About 40% of Ethiopian tobacco market is illegal


Japan Tobacco International explained at the Economist’s Illicit Trade Summit held a week ago in Addis at Hyatt Regency Hotel that 40 percent of the tobacco sold in Ethiopia is illegal.
As the trade in illegal cigarettes has mushroomed in recent years with sophisticated distribution networks across all the provinces of Ethiopia, the sales of legal, regulated and taxed cigarettes have dropped continuously.
Fady Rahme, Corporate Development Vice President for Middle East, Africa and World Wide Duty Free for Japan Tobacco International explained that illegal trade in tobacco products has a negative impact.
“It is an enormous problem of a global scope, in Ethiopia, 40% of the total tobacco market is illegal. Not only does illegal tobacco rob the government of tax revenues, it is also linked to much larger organized crimes such as corruption, the trafficking of weapons, narcotics and people, and terrorists,” he said.
“Illegal trade can only be curbed if governments and industry work together. Tobacco control and fiscal measures should be proportionate so they do not undermine the fight against illegal tobacco.’’
Debele Kebat, Commissioner of the Ethiopian Customs Commission said “the large part of the Ethiopian border encompasses extensive lowland areas which cannot be controlled by customs and the Federal Police. As a result, smugglers can easily access and cross the border with a substantial amount of smuggled goods. Millions of birr worth illegal goods enter and leave the country annually via our borders.’’

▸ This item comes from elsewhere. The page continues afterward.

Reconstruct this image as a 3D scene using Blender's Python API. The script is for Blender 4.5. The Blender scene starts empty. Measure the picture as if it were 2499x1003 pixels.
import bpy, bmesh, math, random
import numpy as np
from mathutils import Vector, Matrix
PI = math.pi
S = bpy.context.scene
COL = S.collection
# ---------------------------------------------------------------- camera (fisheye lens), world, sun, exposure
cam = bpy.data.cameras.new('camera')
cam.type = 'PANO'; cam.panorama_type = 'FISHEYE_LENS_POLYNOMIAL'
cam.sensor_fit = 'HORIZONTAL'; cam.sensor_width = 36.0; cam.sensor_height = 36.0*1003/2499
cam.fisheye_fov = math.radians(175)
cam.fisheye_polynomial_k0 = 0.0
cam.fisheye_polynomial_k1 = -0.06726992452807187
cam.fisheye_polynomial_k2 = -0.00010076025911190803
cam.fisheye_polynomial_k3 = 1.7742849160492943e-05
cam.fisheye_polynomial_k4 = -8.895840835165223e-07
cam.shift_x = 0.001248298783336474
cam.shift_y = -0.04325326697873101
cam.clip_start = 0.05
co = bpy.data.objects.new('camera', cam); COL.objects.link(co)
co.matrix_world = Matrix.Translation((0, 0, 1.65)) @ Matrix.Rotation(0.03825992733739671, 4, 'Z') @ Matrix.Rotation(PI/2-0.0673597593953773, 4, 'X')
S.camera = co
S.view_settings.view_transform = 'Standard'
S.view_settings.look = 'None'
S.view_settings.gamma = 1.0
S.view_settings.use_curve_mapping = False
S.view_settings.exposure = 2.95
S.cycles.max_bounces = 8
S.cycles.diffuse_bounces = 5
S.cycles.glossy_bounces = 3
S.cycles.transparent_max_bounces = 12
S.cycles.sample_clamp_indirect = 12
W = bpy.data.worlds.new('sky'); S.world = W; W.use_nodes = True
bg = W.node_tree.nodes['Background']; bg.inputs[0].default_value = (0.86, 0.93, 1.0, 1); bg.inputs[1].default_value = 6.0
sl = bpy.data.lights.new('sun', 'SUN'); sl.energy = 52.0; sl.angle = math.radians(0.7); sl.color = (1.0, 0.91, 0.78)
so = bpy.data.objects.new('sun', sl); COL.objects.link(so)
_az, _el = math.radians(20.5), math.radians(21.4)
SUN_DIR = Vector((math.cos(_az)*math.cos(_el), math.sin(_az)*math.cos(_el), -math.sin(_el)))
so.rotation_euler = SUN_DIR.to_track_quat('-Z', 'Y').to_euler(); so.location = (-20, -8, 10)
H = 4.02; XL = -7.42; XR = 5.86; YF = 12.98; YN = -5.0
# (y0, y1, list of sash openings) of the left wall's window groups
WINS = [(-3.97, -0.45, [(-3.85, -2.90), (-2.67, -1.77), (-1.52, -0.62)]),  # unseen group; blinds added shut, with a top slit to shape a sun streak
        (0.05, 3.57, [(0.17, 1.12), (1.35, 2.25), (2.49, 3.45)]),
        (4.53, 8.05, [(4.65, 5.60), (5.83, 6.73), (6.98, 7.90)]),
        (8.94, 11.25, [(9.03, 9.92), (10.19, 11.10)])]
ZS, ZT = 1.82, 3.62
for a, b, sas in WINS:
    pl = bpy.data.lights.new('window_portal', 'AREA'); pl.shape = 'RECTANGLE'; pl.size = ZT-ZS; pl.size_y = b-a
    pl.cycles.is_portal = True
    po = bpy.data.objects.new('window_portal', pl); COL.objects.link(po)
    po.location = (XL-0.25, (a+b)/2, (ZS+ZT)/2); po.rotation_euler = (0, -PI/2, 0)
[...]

“So all stakeholders such as law enforcement bodies and regional organizations, international organizations should help us to combat illicit tobacco trading,’’ he added.

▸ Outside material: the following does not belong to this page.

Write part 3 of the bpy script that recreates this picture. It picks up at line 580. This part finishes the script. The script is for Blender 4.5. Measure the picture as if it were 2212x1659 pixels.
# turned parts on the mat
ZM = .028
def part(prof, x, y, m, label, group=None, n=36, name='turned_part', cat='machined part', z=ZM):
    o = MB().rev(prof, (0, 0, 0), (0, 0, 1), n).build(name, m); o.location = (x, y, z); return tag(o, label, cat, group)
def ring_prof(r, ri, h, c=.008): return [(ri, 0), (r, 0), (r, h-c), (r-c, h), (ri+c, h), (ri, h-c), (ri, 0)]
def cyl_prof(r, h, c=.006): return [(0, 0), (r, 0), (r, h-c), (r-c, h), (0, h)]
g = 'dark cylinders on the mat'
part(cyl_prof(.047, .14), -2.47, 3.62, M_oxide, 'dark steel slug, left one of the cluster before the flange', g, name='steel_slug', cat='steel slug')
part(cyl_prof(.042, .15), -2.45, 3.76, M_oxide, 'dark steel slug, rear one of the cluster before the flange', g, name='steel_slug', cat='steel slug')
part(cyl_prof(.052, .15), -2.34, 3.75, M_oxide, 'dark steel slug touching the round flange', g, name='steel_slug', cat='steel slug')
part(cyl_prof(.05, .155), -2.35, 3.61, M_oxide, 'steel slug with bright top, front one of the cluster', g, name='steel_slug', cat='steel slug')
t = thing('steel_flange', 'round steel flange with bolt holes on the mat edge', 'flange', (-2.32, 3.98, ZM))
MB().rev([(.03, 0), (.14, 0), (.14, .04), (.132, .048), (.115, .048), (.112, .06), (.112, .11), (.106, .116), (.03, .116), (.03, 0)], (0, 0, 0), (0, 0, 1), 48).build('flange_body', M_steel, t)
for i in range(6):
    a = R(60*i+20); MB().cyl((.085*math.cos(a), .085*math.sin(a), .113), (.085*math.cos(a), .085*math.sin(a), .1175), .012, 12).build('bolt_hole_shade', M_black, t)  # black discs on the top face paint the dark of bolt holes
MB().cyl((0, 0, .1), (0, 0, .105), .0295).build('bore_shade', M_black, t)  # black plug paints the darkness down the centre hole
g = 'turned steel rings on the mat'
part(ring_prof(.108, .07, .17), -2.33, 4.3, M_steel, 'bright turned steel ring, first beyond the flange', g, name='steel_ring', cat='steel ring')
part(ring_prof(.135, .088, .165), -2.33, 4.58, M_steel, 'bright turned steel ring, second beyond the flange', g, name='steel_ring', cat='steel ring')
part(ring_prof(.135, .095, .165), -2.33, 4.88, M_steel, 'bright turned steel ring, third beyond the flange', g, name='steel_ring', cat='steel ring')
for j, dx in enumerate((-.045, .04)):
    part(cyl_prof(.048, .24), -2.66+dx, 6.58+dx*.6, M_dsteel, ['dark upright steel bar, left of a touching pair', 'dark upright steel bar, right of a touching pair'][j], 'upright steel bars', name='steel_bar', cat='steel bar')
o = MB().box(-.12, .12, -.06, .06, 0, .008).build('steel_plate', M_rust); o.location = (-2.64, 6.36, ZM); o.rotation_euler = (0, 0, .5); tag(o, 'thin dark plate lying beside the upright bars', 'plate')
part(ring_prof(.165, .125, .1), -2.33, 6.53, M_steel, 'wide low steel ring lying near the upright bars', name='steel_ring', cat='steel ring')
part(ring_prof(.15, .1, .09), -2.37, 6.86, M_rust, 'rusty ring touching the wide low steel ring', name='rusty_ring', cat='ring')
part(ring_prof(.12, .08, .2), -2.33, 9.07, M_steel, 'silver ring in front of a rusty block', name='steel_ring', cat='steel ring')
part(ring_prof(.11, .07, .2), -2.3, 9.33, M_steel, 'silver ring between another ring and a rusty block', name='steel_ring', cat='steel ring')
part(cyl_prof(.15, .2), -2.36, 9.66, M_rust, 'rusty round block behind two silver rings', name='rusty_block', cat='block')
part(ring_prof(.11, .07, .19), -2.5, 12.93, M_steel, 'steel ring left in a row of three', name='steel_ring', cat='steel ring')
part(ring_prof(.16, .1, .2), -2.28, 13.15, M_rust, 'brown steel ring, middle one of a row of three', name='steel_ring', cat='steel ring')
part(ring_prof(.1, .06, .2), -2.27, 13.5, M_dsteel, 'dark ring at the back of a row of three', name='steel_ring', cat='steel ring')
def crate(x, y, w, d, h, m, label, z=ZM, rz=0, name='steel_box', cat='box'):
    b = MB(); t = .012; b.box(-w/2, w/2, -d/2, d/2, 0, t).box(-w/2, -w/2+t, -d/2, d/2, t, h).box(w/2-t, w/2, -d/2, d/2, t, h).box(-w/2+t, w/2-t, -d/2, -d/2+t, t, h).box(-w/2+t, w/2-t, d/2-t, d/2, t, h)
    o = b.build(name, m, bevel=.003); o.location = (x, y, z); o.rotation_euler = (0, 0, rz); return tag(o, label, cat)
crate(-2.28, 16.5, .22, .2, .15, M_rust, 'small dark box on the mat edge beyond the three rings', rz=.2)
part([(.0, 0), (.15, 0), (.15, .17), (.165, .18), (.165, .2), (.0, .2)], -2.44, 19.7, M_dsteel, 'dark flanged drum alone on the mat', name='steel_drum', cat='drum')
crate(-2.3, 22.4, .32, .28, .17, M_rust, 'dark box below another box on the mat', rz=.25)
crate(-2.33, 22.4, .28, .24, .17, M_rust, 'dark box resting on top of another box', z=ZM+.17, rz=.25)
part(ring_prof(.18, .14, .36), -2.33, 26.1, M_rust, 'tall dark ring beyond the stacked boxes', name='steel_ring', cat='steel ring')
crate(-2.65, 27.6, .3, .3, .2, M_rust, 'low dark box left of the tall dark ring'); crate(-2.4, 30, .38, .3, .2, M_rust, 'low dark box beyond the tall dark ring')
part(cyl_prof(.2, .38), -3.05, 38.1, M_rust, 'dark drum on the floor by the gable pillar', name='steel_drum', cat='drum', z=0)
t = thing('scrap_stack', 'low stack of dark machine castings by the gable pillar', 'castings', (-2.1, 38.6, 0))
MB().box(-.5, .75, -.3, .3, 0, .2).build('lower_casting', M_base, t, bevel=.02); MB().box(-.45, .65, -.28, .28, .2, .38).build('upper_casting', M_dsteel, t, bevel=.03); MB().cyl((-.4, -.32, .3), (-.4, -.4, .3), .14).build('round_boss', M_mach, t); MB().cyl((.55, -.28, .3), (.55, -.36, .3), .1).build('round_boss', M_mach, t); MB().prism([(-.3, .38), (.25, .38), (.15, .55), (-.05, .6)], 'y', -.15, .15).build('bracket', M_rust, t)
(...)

Over the past five years, the annual turnover of the NTE has continually increased by an average of 190 million birr. It offers five brands: Nyala, Gissila, Elleni, Delight and Nyala Premium. The company currently employs close to 1,000 workers.

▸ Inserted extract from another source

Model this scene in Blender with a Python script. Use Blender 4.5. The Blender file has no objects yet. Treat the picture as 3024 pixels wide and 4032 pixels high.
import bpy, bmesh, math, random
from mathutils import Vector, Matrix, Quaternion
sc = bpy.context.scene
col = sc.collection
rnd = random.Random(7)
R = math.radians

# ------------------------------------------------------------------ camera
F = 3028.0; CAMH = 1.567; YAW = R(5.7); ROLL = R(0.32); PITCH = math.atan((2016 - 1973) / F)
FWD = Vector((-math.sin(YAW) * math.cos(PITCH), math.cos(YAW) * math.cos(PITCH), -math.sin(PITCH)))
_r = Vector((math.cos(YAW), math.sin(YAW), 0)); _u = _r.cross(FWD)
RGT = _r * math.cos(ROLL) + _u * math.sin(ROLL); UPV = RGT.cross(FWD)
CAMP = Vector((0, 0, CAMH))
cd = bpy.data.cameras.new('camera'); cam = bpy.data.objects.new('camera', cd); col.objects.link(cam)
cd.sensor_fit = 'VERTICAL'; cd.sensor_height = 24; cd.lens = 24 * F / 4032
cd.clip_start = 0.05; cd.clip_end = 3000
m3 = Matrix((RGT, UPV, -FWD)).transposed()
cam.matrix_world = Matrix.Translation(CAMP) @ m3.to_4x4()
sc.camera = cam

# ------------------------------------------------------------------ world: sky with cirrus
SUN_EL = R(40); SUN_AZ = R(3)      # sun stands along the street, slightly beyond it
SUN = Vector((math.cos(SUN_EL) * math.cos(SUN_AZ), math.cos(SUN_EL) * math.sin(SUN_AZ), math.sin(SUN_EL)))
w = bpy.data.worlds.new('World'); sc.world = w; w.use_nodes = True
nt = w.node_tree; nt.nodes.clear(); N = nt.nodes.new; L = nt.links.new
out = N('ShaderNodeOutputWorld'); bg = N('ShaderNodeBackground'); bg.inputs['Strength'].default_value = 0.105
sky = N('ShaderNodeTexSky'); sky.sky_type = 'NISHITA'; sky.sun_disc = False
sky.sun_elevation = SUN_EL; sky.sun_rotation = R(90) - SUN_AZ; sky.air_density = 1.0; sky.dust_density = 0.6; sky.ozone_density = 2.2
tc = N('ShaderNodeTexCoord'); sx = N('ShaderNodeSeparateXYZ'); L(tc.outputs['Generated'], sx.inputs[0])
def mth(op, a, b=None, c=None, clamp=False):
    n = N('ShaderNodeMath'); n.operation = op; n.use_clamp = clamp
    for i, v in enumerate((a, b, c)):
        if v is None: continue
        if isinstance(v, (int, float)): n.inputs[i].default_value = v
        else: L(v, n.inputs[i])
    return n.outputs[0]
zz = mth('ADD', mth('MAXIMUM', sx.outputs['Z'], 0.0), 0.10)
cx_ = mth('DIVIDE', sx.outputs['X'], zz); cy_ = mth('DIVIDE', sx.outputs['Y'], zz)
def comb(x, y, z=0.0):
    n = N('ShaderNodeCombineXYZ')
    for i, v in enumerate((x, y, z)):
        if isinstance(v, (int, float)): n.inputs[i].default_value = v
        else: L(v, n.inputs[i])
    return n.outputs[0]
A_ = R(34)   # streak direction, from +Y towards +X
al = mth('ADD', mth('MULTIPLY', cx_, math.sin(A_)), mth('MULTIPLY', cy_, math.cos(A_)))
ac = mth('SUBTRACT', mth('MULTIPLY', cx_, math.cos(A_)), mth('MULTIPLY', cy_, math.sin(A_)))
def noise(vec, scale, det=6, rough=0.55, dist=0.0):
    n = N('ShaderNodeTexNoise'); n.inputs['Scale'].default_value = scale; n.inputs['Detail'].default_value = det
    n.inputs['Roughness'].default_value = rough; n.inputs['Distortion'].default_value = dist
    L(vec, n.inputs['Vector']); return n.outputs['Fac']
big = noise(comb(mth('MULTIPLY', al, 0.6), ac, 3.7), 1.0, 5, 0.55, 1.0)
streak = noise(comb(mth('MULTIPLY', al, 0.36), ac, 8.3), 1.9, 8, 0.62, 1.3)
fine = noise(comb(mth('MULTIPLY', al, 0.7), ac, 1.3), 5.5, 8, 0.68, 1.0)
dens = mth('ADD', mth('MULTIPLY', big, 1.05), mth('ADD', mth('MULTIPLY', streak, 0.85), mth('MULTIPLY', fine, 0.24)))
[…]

About 10 percent of the global tobacco market involves illicit trade. The reality, though, is that illicit tobacco trade occurs even more in countries where tobacco prices are low compared to those where prices are high. Experts argue tobacco smuggling is not so much due to high cigarette taxes and prices as it is due to the existence of organized criminals, poor control of smuggling, weak enforcement of anti-smuggling laws, and corruption.